“ Macarena llegó al consultorio con una bolsa repleta de golosinas. Durante los pasos que desanduvo entre la puerta y la silla fue revolviendo con su mano derecha en el interior. Ni bien se sentó sacó un caramelo de leche y, mientras lo pelaba, como al descuido, me dio uno de café.
Ella se encogió de hombros y frunció la boca y la nariz en un gesto que me pareció demasiado cercano al asco.
- A mí no me gusta.
- ¿Ah, no? - dije, reclinándome contra el respaldo de la silla en que me había sentado - Entonces ¿me lo das porque te gusta convidarme o porque ese caramelo no te gusta a vos?
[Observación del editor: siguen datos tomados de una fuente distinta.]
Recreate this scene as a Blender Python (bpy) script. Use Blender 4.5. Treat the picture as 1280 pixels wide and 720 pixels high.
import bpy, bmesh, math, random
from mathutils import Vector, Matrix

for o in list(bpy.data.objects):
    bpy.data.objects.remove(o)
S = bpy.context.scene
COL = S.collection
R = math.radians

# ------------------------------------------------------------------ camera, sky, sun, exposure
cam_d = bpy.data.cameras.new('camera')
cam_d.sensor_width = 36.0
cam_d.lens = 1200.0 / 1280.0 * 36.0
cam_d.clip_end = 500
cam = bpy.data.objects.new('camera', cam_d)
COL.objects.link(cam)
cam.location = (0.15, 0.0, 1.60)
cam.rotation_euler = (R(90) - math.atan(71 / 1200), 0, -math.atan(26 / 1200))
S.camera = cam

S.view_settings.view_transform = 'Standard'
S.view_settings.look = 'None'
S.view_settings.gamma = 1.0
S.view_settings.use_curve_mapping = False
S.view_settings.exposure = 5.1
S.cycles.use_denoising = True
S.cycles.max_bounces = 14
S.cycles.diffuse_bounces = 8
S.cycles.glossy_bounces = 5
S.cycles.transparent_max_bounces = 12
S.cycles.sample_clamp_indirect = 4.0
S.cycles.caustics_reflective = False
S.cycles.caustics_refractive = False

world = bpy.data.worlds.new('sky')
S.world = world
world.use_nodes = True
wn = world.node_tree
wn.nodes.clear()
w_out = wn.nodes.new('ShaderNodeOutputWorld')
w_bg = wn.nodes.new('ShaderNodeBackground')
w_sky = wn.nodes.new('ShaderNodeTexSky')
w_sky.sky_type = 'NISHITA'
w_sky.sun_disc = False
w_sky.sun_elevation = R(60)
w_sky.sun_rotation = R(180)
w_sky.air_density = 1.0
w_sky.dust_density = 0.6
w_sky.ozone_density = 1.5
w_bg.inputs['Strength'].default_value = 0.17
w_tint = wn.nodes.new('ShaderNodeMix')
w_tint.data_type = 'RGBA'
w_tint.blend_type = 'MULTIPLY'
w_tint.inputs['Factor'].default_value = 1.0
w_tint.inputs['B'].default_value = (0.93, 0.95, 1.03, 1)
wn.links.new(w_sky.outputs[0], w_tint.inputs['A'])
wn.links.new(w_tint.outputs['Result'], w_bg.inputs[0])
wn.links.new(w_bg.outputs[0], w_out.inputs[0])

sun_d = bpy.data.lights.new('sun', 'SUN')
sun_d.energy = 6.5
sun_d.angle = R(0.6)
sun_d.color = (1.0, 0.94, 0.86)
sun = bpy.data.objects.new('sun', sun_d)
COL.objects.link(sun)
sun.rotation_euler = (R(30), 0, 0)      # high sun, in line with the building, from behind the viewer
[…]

Macarena volvió a hacer el mismo gesto, en tanto ya quitaba el papel a un segundo caramelo, pero esta vez me miró directamente a los ojos.
- Ya te lo di… Total a mí no me gusta”.
La generosidad es la virtud que nos conduce a dar lo mejor de nosotros buscando el bien del otro.
Este tipo de escenas se repite bastante seguido ante mis ojos. Involucrándome directa o indirectamente. Una de las primeras cuestiones que llama poderosamente mi atención es que gran parte de estos niños son alumnos de colegios religiosos en los que, se supone, trabajan con y acerca de valores, secundando la educación familiar. Pero, evidentemente, algo está fallando…
En este ejemplo, Macarena no se desprende de un caramelo con el gusto de convidarme ni por el placer de dar, sino que se lo saca de encima porque no le gusta y, entonces, no lo quiere. En vez tirarlo me lo da a mí, “quedando bien” porque me lo dio. Muy probablemente (lamentable, por cierto), ante esto no faltará quien diga: “encima que te da, te quejás” o “agradecé que te está dando”… sin poder reparar en que el quid de la cuestión no está en la cáscara del receptor sino en el carozo del dador. Dar porque eso que doy a mí no me gusta, en cierto modo, desacredita a quien lo está recibiendo, ya que lo disminuyo y desestimo. Indiscutiblemente, es un proceder despectivo y de menosprecio, por más disfraz de bondad que calce a la hora de hacerse presente.
La generosidad es la virtud que nos conduce a dar lo mejor de nosotros (material y espiritualmente), buscando el bien del otro. Ser solidarios es empeñarnos en el logro del bien común, enfocándonos en las necesidades de todos: las propias y las ajenas.
En una sociedad que suele empantanarse en el egoísmo y la mezquindad (pero con caretas de altruismo), es preciso reparar en la necesidad imperiosa de aprender a dar y aprender a recibir, valorándonos los unos a los otros. Dar siempre implica “quedarnos sin algo”, pero el sólo hecho de ver el gusto, la alegría o el bienestar de quien recibe debería ser motivo más que suficiente como para regocijarnos y sentirnos satisfechos.
Estacionemos la mirada en nuestras conductas y trabajemos por descubrir qué es lo que hace falta modificar para ser capaces de educar a nuestros niños en la habitualidad no sólo de dar cosas sino de darse ellos mismos.